• _Directions for this task_
What do the lines from the top of the data through the line with "the brushwood pile')" say? Quote them exactly and include both ends.
## Begin Data block
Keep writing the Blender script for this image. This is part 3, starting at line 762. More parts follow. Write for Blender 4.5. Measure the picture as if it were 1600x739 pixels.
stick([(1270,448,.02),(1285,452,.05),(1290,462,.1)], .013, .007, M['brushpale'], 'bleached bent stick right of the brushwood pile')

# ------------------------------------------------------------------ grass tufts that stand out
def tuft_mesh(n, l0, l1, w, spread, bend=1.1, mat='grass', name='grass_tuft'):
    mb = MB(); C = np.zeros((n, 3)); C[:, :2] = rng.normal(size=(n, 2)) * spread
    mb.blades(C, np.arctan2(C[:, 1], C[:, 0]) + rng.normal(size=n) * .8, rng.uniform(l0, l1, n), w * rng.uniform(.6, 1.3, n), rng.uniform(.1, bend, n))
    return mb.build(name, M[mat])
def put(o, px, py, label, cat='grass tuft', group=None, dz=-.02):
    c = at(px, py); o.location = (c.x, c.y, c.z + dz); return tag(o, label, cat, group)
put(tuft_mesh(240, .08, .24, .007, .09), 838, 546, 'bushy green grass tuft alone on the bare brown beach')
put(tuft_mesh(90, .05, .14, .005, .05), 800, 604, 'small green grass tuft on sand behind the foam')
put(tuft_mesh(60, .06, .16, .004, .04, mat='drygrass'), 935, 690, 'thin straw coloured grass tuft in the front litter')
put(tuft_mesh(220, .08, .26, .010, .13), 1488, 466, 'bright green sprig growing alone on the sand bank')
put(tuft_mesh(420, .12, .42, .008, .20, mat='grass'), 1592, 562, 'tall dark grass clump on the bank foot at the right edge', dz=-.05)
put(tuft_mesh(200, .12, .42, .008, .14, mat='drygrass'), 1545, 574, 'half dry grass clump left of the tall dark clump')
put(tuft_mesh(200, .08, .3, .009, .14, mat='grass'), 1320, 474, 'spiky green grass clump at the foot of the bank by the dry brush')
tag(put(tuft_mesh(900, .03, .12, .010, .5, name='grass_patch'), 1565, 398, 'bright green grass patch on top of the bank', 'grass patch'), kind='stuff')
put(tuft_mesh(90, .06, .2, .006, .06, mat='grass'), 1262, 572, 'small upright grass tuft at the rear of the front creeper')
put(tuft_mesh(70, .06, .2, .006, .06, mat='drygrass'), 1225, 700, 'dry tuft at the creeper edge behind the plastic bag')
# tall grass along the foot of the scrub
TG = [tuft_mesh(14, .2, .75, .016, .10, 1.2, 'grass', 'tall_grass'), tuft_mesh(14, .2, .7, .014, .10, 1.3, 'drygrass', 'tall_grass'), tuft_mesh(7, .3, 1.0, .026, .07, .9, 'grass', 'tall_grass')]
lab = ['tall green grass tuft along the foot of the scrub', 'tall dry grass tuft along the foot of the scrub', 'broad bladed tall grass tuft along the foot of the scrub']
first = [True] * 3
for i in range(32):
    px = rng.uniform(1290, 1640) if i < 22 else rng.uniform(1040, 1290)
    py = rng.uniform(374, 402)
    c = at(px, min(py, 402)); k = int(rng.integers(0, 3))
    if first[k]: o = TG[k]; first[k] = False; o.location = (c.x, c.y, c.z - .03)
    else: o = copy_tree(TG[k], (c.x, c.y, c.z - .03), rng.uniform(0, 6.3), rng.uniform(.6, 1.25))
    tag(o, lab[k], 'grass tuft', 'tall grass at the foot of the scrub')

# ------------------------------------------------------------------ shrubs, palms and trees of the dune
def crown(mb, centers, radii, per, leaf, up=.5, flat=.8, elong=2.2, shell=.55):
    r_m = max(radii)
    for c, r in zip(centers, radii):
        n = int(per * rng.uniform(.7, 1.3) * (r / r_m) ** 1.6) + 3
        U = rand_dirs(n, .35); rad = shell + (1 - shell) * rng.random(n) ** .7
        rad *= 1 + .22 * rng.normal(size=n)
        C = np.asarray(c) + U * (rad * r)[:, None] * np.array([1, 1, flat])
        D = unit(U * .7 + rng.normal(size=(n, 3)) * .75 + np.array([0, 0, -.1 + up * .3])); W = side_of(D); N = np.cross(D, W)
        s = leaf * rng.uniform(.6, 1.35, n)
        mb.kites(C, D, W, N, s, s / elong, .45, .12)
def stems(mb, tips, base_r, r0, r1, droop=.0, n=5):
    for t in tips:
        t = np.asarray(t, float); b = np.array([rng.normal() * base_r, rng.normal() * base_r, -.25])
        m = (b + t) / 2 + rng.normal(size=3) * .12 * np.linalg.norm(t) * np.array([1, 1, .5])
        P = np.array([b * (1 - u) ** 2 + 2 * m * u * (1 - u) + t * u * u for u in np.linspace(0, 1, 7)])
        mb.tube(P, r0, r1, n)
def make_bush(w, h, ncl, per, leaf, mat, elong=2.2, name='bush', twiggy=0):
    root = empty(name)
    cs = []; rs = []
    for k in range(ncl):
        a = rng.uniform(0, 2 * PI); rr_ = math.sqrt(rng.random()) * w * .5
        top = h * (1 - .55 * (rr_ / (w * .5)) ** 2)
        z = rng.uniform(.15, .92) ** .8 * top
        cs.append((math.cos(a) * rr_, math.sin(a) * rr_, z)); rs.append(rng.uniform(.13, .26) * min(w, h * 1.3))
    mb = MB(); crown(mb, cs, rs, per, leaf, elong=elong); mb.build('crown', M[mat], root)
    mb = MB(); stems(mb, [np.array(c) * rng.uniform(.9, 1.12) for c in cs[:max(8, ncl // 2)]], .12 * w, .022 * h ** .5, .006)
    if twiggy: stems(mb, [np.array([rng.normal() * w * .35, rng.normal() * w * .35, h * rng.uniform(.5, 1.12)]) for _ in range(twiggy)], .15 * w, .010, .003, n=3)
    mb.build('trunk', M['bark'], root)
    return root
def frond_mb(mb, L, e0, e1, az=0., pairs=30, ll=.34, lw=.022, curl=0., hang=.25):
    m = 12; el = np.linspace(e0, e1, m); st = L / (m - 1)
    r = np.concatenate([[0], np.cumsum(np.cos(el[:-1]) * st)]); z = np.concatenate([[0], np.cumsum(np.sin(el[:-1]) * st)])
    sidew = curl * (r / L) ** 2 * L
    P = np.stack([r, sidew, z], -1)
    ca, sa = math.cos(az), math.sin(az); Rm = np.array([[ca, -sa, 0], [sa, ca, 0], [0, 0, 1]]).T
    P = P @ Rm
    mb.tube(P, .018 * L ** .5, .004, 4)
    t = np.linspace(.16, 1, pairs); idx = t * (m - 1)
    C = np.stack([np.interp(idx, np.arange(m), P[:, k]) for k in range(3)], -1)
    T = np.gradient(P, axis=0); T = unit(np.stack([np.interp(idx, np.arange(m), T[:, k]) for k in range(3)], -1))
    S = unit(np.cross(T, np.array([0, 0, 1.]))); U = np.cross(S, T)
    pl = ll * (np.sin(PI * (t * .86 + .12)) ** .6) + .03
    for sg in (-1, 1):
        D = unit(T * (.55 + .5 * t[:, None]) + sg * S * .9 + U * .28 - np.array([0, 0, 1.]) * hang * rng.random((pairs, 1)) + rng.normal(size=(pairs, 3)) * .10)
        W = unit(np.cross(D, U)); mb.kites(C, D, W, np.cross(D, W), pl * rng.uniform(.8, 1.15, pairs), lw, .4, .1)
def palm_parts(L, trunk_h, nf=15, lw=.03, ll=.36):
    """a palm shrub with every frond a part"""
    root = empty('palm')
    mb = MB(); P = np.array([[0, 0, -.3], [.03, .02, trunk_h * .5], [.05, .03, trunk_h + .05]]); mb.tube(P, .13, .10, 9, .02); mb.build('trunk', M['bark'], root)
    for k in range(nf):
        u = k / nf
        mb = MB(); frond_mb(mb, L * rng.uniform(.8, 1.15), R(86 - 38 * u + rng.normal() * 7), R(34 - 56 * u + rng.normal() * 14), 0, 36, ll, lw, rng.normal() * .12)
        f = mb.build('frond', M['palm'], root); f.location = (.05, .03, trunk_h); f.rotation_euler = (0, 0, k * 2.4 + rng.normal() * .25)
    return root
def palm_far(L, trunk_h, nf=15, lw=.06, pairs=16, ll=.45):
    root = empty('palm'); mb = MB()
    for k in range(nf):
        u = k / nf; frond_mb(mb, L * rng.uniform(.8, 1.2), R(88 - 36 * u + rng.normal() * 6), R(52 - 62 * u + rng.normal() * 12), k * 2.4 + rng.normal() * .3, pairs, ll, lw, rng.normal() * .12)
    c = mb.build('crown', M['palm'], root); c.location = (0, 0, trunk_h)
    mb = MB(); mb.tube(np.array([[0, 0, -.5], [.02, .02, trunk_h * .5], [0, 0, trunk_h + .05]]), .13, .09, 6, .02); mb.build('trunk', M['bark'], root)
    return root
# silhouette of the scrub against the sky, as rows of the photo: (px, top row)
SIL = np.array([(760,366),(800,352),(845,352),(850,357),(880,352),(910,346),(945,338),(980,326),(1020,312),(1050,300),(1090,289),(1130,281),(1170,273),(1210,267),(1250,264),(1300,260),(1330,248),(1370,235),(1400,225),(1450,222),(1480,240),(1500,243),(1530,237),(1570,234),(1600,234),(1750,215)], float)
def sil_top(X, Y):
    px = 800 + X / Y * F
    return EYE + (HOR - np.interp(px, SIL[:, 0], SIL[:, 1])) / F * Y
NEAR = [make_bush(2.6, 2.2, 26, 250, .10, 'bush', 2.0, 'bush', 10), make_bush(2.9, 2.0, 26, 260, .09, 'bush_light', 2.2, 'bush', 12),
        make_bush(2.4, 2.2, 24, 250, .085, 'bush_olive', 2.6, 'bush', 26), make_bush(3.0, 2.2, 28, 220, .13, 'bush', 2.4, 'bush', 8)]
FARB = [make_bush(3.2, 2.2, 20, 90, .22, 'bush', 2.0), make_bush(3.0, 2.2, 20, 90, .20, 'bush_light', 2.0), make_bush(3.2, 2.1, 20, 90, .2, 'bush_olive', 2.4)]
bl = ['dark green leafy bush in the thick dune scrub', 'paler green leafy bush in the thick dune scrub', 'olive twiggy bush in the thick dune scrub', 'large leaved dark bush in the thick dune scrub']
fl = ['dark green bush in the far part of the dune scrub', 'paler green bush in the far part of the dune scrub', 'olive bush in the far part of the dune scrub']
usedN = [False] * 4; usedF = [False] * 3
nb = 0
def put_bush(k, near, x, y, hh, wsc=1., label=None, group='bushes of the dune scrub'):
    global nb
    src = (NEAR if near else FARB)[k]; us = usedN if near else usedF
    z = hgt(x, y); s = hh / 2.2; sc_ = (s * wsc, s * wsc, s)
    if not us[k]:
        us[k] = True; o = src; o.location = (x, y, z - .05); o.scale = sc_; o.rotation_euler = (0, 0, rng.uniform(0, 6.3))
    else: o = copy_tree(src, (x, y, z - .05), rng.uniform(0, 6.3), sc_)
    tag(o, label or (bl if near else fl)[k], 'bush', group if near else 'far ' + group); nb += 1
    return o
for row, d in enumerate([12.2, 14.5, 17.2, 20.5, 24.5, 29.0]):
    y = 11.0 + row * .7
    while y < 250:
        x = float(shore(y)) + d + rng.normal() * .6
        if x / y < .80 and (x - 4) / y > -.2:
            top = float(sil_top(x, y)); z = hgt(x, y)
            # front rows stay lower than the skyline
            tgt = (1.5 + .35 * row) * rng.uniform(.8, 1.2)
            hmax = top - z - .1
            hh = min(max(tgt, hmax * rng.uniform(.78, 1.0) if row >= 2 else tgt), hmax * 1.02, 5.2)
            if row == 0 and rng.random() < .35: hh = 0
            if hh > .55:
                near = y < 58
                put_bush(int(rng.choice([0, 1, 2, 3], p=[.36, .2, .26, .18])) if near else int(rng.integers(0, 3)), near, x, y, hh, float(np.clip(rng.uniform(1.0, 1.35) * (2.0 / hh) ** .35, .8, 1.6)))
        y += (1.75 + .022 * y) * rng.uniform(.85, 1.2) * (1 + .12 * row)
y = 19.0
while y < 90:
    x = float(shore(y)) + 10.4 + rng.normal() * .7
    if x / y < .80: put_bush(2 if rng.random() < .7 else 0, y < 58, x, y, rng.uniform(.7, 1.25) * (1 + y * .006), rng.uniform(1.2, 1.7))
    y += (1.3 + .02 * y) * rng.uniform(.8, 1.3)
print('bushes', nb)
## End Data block
• _The reply_
Keep writing the Blender script for this image. This is part 3, starting at line 762. More parts follow. Write for Blender 4.5. Measure the picture as if it were 1600x739 pixels.
stick([(1270,448,.02),(1285,452,.05),(1290,462,.1)], .013, .007, M['brushpale'], 'bleached bent stick right of the brushwood pile')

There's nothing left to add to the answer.